Installation with Karaf

yuchangyuan edited this page Jan 1, 2012 · 4 revisions

Original instructions by Changyuan Yu (see: https://lists.ifi.uzh.ch/pipermail/attempto/2011-December/000832.html), edited by Kaarel Kaljurand.

Tested on Ubuntu 11.04, using ape.exe via the APESocket and APEWebservice interfaces (in order to use APELocal, one needs to reference SWI-Prolog's jpl.jar somehow. Don't know how yet.)

First time setup:

  1. Download Apache Karaf from http://karaf.apache.org/

  2. Unzip, untar

  3. Run bin/karaf resulting in a prompt karaf@root>

  4. Install the war feature by features:install war (at the Karaf prompt)

  5. Deploy AceWiki by copying acewiki.war into Karaf's deploy-directory, e.g.

> $ ant createwebapps

> $ cp acewiki.war ${HOME}/myapps/apache-karaf-2.2.4/deploy/
  1. list (at the Karaf prompt) will show all the installed bundles, among them AceWiki

  2. AceWiki is now live at http://localhost:8181/acewiki/acewiki/

To update AceWiki in the running instance of Karaf just copy a new version of the AceWiki war-file into the Karaf deploy-directory.

TODO:

  • How to make Karaf access external jars (e.g. jpl.jar which is required by APELocal)?

Some comments about how to make AceWiki be able to access other classes.

Karaf is an OSGi container, any method that work with OSGi container should work with Karaf. So there're two methods:

  1. Embed the jar into the war directly.
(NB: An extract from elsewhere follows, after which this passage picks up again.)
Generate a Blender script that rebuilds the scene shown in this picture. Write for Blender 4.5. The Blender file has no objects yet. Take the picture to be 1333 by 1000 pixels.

  2. Make the dependence(e.g. jpl.jar) as an OGSi bundle, and import the necessary classes in acewiki.war

The first method is the current way we handle other dependent jars, just copy to "WEB-INF/lib" in the war file, and make necessary modifications in meta-inf/manifest.mf. The later one is a more elegant way to handle class dependence which is prefered for OSGi environment. The dependent jar is a bundle in OSGi environment, export some public classes, and other bundles can import those classes(declared in meta-inf/manifest.mf). To make a jar compatible with OSGi, see http://blog.springsource.com/2008/02/18/creating-osgi-bundles/. If we do not need special version and class import/export control, we can just put the jar into deploy folder of Karaf(NOTE: this is a Karaf feature, not a standard OSGi feature).

For jpl.jar, which use jni to interface with prolog, should be specially handled. There're two ways to make jni work with OSGi:

  1. Set java.library.path when start Karaf(set JAVA_OPTS enviroment when start karaf), or copy all necessary dynamic libraries to system path.